The husband meanwhile had filed a motion to dismiss each petition filed by the wife upon the ground that each failed to state a claim upon which relief could be granted. The issues of law raised by these motions to dismiss have not been decided.

The wife then filed this original proceeding seeking relief as hereinabove indicated.

Questions to Be Determined

"Where a party to an action asserts an interest in real estate and files a notice of Us pendens to protect that interest pending the final determination of the cause; and the trial court on motion and before final judgment orders said party to release or subordinate the claimed interest in order that the property may be encumbered by the fee title holder; will this court on original proceeding grant relief in the nature of prohibition to prevent the trial court from enforcing said order by contempt proceedings or by other means prior to entry of final judgment?"

The question is answered in the negative.

Rule 105(f), R.C.P. authorizes the recording of a notice of lis pendens, and provides, inter alia, that: "A notice of lis pendens filed as provided by law shall remain in effect for 30 days from the time of entry of final judgment in the trial court."

It is the position of counsel for the wife that the trial court exceeded its jurisdiction and abused its discretion in entering the order requiring the wife to subordinate *807 her interest to the proposed loan notwithstanding the rule above quoted. Upon first impression there would seem to be considerable merit to that position. This does not mean, however, that we should grant the relief sought in the original proceeding.

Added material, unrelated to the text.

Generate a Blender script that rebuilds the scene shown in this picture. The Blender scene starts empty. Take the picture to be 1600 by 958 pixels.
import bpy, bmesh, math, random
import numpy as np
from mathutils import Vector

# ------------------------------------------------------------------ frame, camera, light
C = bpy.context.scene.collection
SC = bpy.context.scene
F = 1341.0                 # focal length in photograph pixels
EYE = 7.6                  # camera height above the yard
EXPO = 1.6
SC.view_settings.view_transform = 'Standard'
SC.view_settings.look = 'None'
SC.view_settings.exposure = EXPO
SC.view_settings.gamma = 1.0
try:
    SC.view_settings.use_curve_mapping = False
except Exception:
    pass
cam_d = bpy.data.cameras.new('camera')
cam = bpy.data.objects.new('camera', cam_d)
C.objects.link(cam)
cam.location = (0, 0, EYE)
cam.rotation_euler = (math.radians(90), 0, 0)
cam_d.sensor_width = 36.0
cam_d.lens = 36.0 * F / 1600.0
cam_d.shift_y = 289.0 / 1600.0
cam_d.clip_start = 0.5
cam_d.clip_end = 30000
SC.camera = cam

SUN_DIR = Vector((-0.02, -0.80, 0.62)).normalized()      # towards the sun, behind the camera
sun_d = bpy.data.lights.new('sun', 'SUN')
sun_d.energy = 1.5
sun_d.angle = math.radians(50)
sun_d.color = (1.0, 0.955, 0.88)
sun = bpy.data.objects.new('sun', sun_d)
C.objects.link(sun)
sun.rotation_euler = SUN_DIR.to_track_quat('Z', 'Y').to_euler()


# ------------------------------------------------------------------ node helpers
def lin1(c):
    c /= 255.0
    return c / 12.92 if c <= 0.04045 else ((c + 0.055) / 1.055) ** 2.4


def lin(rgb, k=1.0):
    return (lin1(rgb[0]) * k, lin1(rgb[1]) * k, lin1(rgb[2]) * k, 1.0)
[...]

In Valas v. District Court, 130 Colo. 21, 273 P.2d 1017, 1018, under a similar factual situation we said:

"* * * If, as contended by plaintiffs, the order is void, they have a right to treat it as a nullity and refuse to comply with it. It could only be enforced by proceedings in contempt, and any judgment of the trial court entered therein unquestionably would be subject to review in our Court by writ of error. The general rule is that, a writ in the nature of prohibition is an extraordinary remedy and should be granted only in cases where the party seeking the writ does not have an adequate remedy by writ of error. McCoy v. District Court of Larimer County, 126 Colo. 32, 246 P. 2d 619; People ex rel. Barnum v. District Court of the Fourteenth District, 74 Colo. 48, 218 P. 912. The rule thus stated is flexible and our Court has indulged a wide discretion in cases where relief in the nature of prohibition has been sought. As pointed out in Shore v. District Court, 127 Colo. 487, 258 P.2d 485, 488, `"Each case must rest upon its own peculiar facts, and the court should be guided, in the exercise of its discretion, by the needs and deserts of the case in hand."'
"* * * We cannot assume that the trial court will commit error by entering a judgment for contempt by which plaintiffs would be punished for failure to obey a void order. In the contempt proceedings instituted by plaintiffs in the district court action, the validity of the questioned order can be challenged and defendants in that action will be afforded full opportunity to justify their failure or refusal to comply therewith. If, by any judgment entered by the trial court in those proceedings, the tenants feel aggrieved, their remedy by writ of error is speedy and altogether adequate for the protection of their rights, and there is no occasion for invoking the original jurisdiction of this Court."

The language hereinabove quoted is applicable to the instant case and the rule is accordingly discharged.